- WHAT TO DO -
Look through the material below. Copy each line that contains the string "Write".

- DATA SECTION -
- - - - - - -

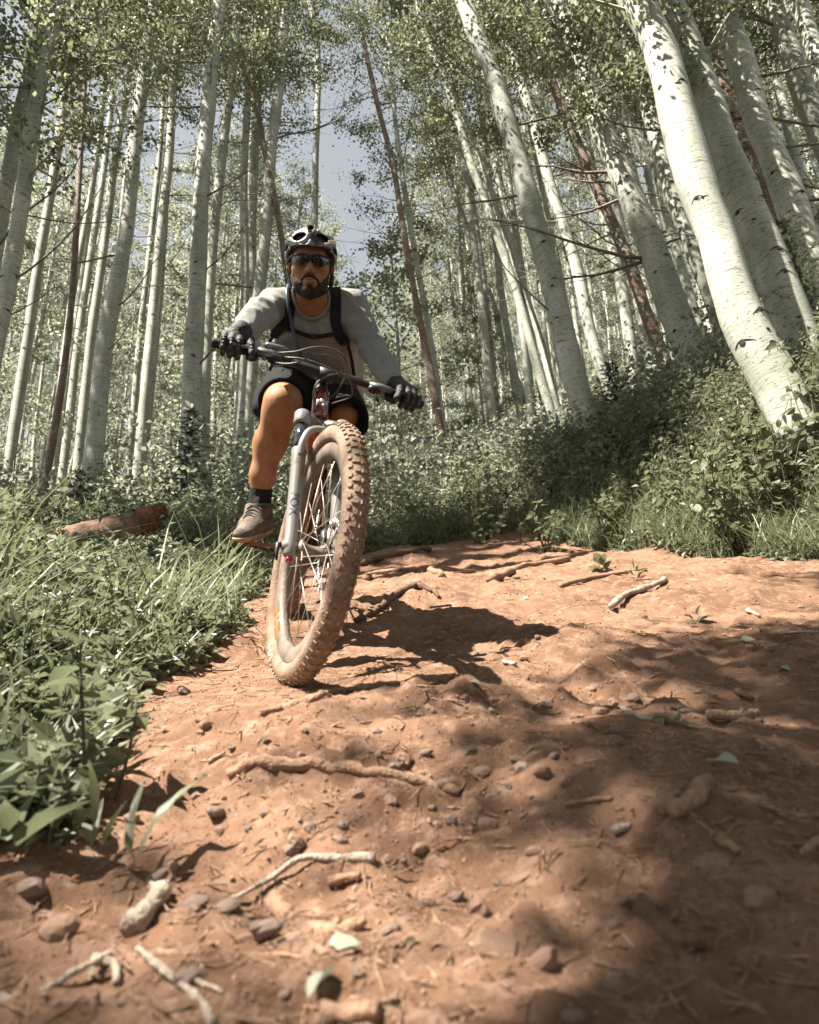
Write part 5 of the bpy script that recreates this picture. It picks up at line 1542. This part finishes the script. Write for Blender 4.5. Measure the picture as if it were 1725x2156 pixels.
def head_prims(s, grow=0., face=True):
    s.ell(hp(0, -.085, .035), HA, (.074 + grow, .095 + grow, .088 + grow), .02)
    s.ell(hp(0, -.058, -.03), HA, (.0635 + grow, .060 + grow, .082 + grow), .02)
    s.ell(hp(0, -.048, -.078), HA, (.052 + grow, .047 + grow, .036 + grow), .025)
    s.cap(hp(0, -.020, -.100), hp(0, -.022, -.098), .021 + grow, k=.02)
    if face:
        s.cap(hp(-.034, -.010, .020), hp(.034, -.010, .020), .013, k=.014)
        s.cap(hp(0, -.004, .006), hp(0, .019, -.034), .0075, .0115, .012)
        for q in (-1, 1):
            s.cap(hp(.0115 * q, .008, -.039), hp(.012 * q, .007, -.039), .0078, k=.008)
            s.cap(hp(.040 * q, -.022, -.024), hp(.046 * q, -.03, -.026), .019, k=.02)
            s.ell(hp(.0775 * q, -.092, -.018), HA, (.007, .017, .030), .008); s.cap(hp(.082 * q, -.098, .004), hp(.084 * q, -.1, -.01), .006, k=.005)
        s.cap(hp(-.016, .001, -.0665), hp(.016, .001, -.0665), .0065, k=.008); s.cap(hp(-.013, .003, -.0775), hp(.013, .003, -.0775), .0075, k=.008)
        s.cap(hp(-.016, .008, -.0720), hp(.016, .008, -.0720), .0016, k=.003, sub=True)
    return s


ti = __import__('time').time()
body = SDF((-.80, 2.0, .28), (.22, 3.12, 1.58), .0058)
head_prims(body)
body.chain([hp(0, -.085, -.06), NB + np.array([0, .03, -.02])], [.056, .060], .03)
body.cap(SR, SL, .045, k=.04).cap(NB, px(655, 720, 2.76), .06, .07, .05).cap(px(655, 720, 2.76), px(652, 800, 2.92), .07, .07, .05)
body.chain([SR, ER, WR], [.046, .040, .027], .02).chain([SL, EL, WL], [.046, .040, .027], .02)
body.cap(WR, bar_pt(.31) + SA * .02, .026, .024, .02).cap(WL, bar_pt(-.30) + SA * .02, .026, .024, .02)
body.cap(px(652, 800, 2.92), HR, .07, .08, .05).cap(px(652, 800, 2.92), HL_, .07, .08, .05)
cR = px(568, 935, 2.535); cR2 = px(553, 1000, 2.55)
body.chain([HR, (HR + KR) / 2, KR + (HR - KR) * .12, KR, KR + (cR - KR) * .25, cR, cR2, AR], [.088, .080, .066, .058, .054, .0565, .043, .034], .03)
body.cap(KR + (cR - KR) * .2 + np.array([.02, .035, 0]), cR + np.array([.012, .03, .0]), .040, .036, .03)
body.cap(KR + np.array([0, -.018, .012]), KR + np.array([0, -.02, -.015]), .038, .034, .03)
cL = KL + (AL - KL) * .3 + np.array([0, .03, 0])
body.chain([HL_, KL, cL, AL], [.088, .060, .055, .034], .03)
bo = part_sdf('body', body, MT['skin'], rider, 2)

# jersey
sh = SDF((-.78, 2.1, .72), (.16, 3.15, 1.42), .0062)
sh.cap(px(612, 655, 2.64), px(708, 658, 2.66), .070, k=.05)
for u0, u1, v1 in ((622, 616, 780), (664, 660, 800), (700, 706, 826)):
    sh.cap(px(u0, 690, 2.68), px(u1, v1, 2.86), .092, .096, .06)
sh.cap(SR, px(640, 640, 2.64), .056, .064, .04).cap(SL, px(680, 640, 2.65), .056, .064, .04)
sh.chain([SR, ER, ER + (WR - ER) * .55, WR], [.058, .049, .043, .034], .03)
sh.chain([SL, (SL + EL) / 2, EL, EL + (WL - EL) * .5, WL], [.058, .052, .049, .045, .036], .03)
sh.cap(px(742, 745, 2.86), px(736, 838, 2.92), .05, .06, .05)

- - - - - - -

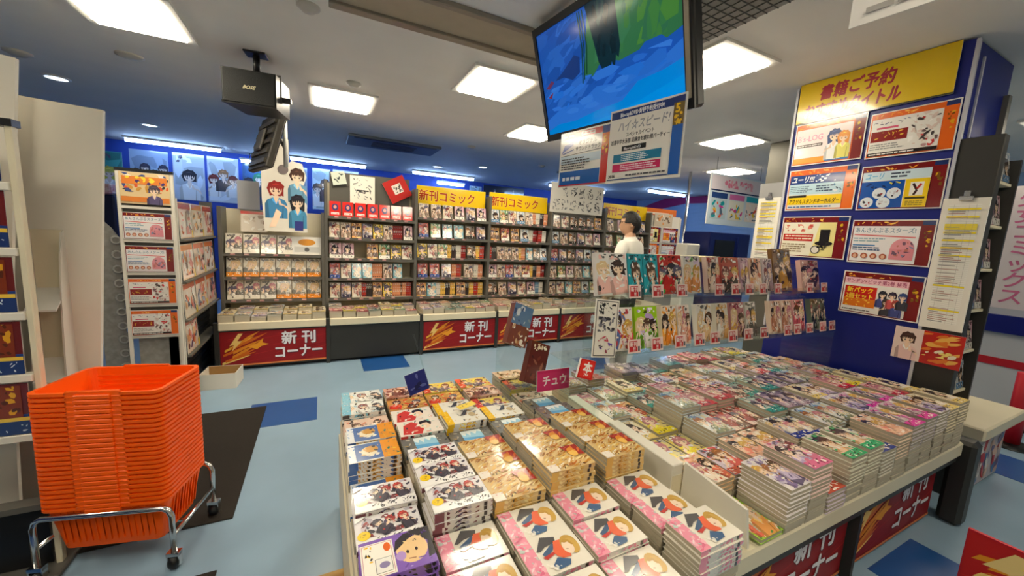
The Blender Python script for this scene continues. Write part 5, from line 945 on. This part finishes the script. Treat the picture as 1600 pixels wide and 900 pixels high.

- - - - - - -

- SOLVED EXERCISE -
Write part 5 of the bpy script that recreates this picture. It picks up at line 1542. This part finishes the script. Write for Blender 4.5. Measure the picture as if it were 1725x2156 pixels.
The Blender Python script for this scene continues. Write part 5, from line 945 on. This part finishes the script. Treat the picture as 1600 pixels wide and 900 pixels high.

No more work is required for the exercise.